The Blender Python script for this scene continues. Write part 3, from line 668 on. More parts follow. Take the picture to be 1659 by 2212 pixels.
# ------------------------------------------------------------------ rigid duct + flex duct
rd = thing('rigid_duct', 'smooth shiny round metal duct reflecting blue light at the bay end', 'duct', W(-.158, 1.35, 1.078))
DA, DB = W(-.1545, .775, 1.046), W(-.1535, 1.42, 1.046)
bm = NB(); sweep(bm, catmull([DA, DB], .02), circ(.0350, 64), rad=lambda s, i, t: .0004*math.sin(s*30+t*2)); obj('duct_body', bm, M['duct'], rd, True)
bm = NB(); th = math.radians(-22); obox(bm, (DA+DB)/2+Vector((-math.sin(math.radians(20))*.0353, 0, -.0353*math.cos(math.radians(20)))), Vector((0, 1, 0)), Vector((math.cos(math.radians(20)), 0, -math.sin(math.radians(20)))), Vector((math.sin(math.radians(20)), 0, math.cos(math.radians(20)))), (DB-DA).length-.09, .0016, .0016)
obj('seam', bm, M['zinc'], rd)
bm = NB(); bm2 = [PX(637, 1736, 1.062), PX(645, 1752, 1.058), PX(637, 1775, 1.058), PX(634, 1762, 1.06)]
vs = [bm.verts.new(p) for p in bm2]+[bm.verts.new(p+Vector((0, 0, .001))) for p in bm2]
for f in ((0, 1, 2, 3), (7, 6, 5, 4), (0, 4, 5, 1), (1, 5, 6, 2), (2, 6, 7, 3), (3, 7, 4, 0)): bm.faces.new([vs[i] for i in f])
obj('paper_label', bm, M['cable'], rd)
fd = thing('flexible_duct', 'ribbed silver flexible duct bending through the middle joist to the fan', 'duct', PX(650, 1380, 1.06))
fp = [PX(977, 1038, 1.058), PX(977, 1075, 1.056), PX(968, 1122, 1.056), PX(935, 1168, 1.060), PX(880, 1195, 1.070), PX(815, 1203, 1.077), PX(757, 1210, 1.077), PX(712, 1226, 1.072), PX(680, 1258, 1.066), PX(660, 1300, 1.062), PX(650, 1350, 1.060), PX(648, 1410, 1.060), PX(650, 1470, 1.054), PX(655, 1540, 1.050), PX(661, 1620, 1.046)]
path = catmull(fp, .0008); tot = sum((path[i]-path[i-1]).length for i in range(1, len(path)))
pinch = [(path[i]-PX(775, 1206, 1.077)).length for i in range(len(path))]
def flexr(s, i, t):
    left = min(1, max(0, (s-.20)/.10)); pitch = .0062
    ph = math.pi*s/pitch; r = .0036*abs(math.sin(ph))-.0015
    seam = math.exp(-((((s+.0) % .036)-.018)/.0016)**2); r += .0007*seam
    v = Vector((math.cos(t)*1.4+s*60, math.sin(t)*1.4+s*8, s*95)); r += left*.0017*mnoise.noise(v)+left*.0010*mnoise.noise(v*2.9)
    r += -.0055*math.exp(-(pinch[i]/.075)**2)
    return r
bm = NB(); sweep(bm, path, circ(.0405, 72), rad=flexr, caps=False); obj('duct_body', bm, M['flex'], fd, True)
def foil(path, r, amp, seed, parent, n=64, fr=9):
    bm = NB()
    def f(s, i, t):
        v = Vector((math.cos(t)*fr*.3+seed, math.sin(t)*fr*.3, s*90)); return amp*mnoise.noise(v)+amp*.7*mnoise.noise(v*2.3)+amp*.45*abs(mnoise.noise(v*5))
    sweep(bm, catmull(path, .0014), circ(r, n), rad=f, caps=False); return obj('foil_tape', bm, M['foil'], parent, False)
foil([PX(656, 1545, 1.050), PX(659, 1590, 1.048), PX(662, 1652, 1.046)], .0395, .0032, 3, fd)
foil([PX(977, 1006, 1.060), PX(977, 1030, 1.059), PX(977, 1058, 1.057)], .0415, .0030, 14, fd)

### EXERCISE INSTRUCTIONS
Set every line of the listing down word for word.

### THE OUTPUT
The Blender Python script for this scene continues. Write part 3, from line 668 on. More parts follow. Take the picture to be 1659 by 2212 pixels.
# ------------------------------------------------------------------ rigid duct + flex duct
rd = thing('rigid_duct', 'smooth shiny round metal duct reflecting blue light at the bay end', 'duct', W(-.158, 1.35, 1.078))
DA, DB = W(-.1545, .775, 1.046), W(-.1535, 1.42, 1.046)
bm = NB(); sweep(bm, catmull([DA, DB], .02), circ(.0350, 64), rad=lambda s, i, t: .0004*math.sin(s*30+t*2)); obj('duct_body', bm, M['duct'], rd, True)
bm = NB(); th = math.radians(-22); obox(bm, (DA+DB)/2+Vector((-math.sin(math.radians(20))*.0353, 0, -.0353*math.cos(math.radians(20)))), Vector((0, 1, 0)), Vector((math.cos(math.radians(20)), 0, -math.sin(math.radians(20)))), Vector((math.sin(math.radians(20)), 0, math.cos(math.radians(20)))), (DB-DA).length-.09, .0016, .0016)
obj('seam', bm, M['zinc'], rd)
bm = NB(); bm2 = [PX(637, 1736, 1.062), PX(645, 1752, 1.058), PX(637, 1775, 1.058), PX(634, 1762, 1.06)]
vs = [bm.verts.new(p) for p in bm2]+[bm.verts.new(p+Vector((0, 0, .001))) for p in bm2]
for f in ((0, 1, 2, 3), (7, 6, 5, 4), (0, 4, 5, 1), (1, 5, 6, 2), (2, 6, 7, 3), (3, 7, 4, 0)): bm.faces.new([vs[i] for i in f])
obj('paper_label', bm, M['cable'], rd)
fd = thing('flexible_duct', 'ribbed silver flexible duct bending through the middle joist to the fan', 'duct', PX(650, 1380, 1.06))
fp = [PX(977, 1038, 1.058), PX(977, 1075, 1.056), PX(968, 1122, 1.056), PX(935, 1168, 1.060), PX(880, 1195, 1.070), PX(815, 1203, 1.077), PX(757, 1210, 1.077), PX(712, 1226, 1.072), PX(680, 1258, 1.066), PX(660, 1300, 1.062), PX(650, 1350, 1.060), PX(648, 1410, 1.060), PX(650, 1470, 1.054), PX(655, 1540, 1.050), PX(661, 1620, 1.046)]
path = catmull(fp, .0008); tot = sum((path[i]-path[i-1]).length for i in range(1, len(path)))
pinch = [(path[i]-PX(775, 1206, 1.077)).length for i in range(len(path))]
def flexr(s, i, t):
    left = min(1, max(0, (s-.20)/.10)); pitch = .0062
    ph = math.pi*s/pitch; r = .0036*abs(math.sin(ph))-.0015
    seam = math.exp(-((((s+.0) % .036)-.018)/.0016)**2); r += .0007*seam
    v = Vector((math.cos(t)*1.4+s*60, math.sin(t)*1.4+s*8, s*95)); r += left*.0017*mnoise.noise(v)+left*.0010*mnoise.noise(v*2.9)
    r += -.0055*math.exp(-(pinch[i]/.075)**2)
    return r
bm = NB(); sweep(bm, path, circ(.0405, 72), rad=flexr, caps=False); obj('duct_body', bm, M['flex'], fd, True)
def foil(path, r, amp, seed, parent, n=64, fr=9):
    bm = NB()
    def f(s, i, t):
        v = Vector((math.cos(t)*fr*.3+seed, math.sin(t)*fr*.3, s*90)); return amp*mnoise.noise(v)+amp*.7*mnoise.noise(v*2.3)+amp*.45*abs(mnoise.noise(v*5))
    sweep(bm, catmull(path, .0014), circ(r, n), rad=f, caps=False); return obj('foil_tape', bm, M['foil'], parent, False)
foil([PX(656, 1545, 1.050), PX(659, 1590, 1.048), PX(662, 1652, 1.046)], .0395, .0032, 3, fd)
foil([PX(977, 1006, 1.060), PX(977, 1030, 1.059), PX(977, 1058, 1.057)], .0415, .0030, 14, fd)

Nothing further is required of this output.